In CRM, go to Settings > Customization > Customize the System.

  • Select the Main Entity Properties page and scroll to the bottom of the General Tab. Uncheck the ‘Reading pane in CRM for Outlook’ option.
  • Save and Publish the Entity
Entity Editor

Edit the Entity in the customisations area

Note the control is at the bottom of the entity edit form! Scroll down.

3, Per user, disable the Reading Pane for Outlook

This option is useful for people that want to have the Reading pane off by default (like myself).

The good news:

  • The Reading Pane is off when Outlook starts
  • The Reading Pane can be turned on anytime you want to use it. Note that this restores the Reading Pane everywhere within Outlook. So if you choose to enable the Reading Pane in an e-mail folder, it will return to the CRM folders e.g. Accounts.
  • Restarting Outlook clears (turns off) the Reading Pane again.
  • Outlook navigation and loading is faster
  • Fully Microsoft supported
  • Does not require registry changes or advanced configuration

The Bad news

  • The Reading Pane is off everywhere in Outlook. Not just the CRM folders!

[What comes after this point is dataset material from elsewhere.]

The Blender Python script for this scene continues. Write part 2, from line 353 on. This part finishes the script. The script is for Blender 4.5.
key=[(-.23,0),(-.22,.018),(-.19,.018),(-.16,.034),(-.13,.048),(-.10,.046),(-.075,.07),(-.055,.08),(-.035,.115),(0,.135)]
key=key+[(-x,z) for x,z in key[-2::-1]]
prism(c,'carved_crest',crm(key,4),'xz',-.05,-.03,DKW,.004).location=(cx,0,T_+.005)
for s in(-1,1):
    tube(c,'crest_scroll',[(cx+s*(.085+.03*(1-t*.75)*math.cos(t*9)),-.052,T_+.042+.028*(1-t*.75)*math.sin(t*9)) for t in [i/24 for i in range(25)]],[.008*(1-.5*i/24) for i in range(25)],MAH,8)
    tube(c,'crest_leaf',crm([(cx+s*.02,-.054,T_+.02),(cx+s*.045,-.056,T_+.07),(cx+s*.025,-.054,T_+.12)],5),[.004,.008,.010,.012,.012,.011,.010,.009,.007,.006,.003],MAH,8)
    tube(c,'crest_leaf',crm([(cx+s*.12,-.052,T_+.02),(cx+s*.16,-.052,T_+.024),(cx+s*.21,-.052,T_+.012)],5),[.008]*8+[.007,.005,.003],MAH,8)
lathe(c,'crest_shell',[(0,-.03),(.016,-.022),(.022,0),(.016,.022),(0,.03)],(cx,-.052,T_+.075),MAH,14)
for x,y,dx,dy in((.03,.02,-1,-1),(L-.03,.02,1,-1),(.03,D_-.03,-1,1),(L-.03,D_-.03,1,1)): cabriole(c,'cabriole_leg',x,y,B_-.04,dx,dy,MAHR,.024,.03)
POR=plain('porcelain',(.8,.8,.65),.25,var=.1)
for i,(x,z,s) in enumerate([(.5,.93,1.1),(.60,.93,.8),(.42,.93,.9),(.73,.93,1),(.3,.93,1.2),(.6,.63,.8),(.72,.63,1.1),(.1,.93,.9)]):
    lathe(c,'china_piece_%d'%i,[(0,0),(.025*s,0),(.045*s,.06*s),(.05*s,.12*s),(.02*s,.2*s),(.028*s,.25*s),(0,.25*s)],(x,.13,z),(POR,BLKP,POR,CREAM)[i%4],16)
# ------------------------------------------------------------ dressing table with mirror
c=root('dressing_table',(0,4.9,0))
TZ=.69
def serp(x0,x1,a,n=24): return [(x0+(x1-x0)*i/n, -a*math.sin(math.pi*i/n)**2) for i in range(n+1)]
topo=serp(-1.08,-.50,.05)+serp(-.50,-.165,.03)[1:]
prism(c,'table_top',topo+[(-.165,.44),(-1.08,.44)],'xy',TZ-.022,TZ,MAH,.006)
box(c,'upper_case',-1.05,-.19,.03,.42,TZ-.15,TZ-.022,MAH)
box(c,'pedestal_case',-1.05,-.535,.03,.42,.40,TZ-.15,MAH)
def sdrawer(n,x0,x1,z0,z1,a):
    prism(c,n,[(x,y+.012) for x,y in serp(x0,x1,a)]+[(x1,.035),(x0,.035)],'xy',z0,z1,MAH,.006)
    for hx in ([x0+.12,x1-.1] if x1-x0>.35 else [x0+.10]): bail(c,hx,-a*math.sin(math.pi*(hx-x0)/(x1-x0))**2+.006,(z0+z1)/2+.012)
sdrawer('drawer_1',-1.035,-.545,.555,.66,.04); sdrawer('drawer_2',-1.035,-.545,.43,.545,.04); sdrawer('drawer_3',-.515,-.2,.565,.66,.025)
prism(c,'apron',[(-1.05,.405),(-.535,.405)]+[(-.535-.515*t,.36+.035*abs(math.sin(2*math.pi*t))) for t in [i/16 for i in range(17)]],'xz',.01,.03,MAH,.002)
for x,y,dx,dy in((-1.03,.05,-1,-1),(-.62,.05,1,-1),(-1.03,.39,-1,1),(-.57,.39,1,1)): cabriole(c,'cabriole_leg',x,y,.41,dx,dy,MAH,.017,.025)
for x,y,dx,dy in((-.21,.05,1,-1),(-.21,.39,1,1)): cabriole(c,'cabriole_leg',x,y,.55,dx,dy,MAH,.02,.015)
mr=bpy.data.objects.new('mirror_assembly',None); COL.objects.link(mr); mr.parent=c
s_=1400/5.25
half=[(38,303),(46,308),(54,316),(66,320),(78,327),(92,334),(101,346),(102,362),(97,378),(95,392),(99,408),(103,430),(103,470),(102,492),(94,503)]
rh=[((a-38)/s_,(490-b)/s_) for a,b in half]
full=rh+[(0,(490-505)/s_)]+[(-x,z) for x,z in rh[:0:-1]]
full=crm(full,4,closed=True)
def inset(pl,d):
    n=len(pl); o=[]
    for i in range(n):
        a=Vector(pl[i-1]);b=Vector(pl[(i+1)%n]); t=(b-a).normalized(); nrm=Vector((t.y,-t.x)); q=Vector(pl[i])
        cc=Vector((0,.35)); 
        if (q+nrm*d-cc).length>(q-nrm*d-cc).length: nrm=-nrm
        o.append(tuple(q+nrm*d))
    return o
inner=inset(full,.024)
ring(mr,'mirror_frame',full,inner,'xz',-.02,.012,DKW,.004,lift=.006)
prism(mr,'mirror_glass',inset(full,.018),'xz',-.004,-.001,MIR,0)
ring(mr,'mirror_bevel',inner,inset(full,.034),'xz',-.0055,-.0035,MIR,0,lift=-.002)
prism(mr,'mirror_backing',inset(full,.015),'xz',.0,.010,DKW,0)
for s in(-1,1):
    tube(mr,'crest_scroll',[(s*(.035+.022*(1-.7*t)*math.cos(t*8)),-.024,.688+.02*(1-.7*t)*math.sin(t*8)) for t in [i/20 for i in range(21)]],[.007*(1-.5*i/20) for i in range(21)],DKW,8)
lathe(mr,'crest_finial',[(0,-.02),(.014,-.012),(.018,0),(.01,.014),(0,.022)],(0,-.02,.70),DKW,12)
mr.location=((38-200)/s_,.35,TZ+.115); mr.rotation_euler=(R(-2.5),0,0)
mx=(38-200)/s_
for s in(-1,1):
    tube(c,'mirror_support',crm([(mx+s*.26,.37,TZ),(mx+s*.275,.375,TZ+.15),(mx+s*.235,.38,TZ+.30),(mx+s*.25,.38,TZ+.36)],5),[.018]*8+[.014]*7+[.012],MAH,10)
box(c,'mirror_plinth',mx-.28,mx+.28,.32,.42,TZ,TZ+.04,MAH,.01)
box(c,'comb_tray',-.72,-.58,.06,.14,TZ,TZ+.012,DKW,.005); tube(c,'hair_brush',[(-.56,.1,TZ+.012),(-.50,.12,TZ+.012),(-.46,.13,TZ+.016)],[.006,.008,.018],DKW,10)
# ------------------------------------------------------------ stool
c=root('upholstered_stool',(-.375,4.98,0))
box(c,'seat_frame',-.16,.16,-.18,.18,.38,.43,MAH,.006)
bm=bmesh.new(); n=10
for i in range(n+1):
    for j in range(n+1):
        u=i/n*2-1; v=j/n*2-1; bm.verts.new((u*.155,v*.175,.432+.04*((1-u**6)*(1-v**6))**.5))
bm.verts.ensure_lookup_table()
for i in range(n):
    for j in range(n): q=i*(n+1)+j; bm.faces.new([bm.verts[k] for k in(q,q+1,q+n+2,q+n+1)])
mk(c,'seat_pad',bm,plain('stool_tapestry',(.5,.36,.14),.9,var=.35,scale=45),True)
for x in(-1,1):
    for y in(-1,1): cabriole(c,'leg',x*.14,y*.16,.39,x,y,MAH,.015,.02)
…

To set the default Reading Pane setting to OFF in Outlook

  • Open the folder that contains OUTLOOK.EXE in Windows Explorer.
  • Drag and drop OUTLOOK.EXE from its folder to the Programs folder inside the start menu folder. For Windows 7 users, dragging to the Windows button pins the shortcut to the Start Menu.
  • Double-click the Programs folder to which you have just dragged Outlook.
  • Right-Click on the OUTLOOK shortcut.
  • Select Properties from the menu.
  • Go to the Shortcut tab.
  • Append ” /nopreview” (without the quotation marks) to what is in the Target: field. Also note the space before the /.
  • For example; If the Target: field contains

“C:\Program Files\Microsoft Office\Office12\OUTLOOK.EXE”

Make sure it reads;

“C:\Program Files\Microsoft Office\Office12\OUTLOOK.EXE” /nopreview

after editing.

  • For Windows 7 users, drag this new shortcut to the Taskbar to pin it.

Now open Outlook using the new shortcut and the Reading Pane will be off for the CRM folders (and everywhere else in Outlook).